# [Short exercise]
Copy every line that holds "tone".

_____

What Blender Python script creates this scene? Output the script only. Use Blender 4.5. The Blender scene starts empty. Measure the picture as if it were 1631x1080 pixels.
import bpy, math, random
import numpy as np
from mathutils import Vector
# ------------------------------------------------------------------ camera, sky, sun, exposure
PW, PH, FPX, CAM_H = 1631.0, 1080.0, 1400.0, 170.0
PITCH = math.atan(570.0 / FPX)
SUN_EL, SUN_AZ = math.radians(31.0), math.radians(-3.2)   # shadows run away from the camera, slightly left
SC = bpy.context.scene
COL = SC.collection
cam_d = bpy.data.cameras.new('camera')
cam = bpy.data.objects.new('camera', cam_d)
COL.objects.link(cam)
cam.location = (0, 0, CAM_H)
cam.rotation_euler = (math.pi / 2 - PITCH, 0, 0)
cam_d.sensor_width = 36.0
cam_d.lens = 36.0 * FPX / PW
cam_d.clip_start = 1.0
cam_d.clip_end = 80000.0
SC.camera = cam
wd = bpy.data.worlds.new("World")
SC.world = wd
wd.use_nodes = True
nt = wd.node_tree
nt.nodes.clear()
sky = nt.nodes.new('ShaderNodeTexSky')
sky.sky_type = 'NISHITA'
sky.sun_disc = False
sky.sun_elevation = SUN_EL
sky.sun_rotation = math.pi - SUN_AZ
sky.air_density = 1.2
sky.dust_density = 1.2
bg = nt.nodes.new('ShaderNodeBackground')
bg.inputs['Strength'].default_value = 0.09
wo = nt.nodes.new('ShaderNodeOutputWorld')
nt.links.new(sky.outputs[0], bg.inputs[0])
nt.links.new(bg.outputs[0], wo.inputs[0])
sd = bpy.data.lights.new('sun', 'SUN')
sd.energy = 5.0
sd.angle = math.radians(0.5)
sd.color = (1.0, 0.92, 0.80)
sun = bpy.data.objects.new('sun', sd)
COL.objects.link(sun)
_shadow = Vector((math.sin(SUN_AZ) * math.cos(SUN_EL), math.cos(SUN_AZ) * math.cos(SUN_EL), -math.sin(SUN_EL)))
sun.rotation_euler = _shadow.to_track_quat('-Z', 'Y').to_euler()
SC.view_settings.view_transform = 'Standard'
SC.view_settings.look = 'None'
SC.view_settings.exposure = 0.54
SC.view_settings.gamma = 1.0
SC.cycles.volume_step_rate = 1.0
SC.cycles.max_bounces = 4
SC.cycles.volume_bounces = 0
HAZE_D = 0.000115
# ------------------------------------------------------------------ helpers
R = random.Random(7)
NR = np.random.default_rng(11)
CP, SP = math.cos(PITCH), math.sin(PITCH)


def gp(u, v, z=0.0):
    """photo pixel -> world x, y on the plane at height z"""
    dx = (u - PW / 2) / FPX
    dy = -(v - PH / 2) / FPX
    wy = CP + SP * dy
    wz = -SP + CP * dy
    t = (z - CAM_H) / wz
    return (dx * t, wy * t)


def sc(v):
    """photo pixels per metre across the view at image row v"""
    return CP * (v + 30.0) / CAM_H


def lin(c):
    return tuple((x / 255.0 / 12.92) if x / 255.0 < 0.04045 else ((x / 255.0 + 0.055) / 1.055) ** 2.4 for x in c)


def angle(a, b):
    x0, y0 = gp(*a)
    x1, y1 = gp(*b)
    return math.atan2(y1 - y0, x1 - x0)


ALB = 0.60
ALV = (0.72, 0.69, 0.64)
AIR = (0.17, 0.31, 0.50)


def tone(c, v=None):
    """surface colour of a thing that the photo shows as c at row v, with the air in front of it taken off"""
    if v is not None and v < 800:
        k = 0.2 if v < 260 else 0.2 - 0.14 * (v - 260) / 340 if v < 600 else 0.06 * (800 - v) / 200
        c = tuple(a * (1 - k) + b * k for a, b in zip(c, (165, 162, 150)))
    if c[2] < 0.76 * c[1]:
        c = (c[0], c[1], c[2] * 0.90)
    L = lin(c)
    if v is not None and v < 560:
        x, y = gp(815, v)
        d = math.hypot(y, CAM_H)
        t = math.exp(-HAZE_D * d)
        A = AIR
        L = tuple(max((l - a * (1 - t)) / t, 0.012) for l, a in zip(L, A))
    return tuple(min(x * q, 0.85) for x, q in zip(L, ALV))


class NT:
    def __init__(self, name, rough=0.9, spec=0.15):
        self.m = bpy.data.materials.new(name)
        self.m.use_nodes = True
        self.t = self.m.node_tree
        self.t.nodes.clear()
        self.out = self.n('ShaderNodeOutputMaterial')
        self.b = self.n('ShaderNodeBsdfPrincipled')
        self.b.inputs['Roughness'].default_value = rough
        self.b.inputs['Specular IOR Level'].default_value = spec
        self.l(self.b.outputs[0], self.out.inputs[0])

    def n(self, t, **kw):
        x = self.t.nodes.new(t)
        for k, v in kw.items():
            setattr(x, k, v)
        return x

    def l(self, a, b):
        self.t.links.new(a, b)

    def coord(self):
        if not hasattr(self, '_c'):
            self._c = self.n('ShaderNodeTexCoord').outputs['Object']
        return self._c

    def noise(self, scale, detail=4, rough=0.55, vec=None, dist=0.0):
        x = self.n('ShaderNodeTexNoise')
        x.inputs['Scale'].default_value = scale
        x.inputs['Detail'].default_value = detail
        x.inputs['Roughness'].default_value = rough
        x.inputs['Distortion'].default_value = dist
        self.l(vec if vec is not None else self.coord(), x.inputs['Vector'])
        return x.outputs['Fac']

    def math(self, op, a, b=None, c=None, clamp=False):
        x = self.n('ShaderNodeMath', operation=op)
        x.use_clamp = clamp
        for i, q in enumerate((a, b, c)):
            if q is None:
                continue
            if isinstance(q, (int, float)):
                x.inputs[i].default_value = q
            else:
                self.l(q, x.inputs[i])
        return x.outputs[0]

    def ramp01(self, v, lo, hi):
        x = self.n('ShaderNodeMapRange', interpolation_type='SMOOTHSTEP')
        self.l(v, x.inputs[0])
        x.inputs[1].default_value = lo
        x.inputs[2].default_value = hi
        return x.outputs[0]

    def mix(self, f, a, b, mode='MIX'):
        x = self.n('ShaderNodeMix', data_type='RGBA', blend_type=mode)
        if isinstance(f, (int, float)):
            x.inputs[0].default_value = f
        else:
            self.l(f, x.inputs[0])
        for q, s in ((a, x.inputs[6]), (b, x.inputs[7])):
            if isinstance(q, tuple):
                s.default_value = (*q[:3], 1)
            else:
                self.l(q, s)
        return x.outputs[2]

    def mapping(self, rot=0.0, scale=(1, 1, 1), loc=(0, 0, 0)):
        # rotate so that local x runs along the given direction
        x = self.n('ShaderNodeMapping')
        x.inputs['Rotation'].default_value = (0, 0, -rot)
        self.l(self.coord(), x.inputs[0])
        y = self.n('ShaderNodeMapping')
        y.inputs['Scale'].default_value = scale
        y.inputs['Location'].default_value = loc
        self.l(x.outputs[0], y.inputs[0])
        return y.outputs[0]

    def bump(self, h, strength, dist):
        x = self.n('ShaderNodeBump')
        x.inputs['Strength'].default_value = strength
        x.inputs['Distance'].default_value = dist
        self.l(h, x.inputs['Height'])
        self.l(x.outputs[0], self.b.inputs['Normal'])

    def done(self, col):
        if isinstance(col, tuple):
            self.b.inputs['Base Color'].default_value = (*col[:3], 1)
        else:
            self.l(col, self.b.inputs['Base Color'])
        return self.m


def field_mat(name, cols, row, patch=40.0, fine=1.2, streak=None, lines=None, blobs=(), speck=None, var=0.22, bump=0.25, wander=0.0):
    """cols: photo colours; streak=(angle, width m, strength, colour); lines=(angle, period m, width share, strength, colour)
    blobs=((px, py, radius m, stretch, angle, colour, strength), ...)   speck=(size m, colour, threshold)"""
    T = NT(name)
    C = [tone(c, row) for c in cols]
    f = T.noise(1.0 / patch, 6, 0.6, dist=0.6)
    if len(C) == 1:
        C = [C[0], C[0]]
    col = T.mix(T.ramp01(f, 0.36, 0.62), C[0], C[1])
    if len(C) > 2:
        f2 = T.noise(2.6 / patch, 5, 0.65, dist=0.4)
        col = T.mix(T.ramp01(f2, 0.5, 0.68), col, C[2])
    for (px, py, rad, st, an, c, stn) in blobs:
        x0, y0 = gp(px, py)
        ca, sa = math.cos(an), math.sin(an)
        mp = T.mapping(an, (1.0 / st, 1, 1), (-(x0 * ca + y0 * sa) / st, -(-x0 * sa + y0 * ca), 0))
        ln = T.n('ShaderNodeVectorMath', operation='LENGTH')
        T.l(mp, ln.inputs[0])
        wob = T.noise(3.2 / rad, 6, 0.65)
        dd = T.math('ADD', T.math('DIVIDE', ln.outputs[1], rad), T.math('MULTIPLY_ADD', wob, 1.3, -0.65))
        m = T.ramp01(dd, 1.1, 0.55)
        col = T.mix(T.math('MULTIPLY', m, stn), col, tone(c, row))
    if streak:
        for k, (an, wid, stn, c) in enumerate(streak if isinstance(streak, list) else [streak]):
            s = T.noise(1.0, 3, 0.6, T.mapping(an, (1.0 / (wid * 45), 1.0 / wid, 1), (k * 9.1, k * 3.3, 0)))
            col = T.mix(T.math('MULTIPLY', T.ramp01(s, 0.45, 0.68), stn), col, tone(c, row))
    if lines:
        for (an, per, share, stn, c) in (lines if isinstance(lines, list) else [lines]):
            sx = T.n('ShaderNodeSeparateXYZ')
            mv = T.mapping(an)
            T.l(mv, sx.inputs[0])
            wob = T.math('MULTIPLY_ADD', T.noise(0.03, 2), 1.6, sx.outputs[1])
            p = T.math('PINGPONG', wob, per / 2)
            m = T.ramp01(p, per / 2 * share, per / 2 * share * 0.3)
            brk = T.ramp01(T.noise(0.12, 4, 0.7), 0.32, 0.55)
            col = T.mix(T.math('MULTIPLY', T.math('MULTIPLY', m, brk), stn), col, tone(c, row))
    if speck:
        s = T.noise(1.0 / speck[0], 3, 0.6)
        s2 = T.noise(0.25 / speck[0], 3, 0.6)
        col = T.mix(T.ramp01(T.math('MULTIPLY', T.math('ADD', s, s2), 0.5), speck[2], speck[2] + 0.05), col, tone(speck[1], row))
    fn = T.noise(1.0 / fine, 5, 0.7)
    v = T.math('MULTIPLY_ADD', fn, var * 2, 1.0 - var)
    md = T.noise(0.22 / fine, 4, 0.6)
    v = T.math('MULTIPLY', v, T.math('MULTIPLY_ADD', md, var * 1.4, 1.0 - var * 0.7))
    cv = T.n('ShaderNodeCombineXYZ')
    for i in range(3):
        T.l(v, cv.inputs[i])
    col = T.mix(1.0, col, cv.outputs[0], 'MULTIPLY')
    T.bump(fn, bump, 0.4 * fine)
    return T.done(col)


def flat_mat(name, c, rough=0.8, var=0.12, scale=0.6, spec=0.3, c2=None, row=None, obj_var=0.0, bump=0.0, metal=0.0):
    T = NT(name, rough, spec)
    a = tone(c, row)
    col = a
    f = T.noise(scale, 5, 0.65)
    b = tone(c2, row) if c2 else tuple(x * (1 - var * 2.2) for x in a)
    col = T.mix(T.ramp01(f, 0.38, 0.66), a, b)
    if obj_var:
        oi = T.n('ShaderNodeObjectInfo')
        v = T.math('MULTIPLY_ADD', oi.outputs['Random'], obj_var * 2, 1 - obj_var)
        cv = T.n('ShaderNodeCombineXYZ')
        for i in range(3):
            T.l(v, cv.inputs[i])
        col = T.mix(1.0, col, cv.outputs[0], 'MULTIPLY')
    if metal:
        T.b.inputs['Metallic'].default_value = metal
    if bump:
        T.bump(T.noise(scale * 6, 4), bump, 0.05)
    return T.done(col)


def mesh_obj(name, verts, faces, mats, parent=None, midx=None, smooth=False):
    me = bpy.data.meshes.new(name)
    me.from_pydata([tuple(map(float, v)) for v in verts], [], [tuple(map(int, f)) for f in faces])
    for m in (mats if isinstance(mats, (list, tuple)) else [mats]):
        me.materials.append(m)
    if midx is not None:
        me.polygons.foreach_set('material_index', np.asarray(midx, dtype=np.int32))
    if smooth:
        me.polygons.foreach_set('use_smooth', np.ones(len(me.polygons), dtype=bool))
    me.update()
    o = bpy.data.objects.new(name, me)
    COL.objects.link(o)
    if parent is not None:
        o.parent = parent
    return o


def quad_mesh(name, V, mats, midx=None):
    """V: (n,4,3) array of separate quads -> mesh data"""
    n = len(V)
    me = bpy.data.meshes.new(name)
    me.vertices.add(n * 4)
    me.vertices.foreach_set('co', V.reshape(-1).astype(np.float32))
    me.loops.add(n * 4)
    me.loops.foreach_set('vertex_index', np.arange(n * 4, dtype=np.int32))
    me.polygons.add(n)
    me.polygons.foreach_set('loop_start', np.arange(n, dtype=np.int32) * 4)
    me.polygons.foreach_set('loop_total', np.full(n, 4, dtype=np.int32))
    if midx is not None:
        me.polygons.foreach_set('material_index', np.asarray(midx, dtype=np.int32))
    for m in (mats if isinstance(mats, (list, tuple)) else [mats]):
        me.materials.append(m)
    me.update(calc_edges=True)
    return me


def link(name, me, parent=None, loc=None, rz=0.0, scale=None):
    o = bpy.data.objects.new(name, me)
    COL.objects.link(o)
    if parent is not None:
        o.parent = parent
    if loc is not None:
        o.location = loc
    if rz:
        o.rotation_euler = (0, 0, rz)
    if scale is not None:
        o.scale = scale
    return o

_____

# [Written response]
def tone(c, v=None):
    C = [tone(c, row) for c in cols]
        col = T.mix(T.math('MULTIPLY', m, stn), col, tone(c, row))
            col = T.mix(T.math('MULTIPLY', T.ramp01(s, 0.45, 0.68), stn), col, tone(c, row))
            col = T.mix(T.math('MULTIPLY', T.math('MULTIPLY', m, brk), stn), col, tone(c, row))
        col = T.mix(T.ramp01(T.math('MULTIPLY', T.math('ADD', s, s2), 0.5), speck[2], speck[2] + 0.05), col, tone(speck[1], row))
    a = tone(c, row)
    b = tone(c2, row) if c2 else tuple(x * (1 - var * 2.2) for x in a)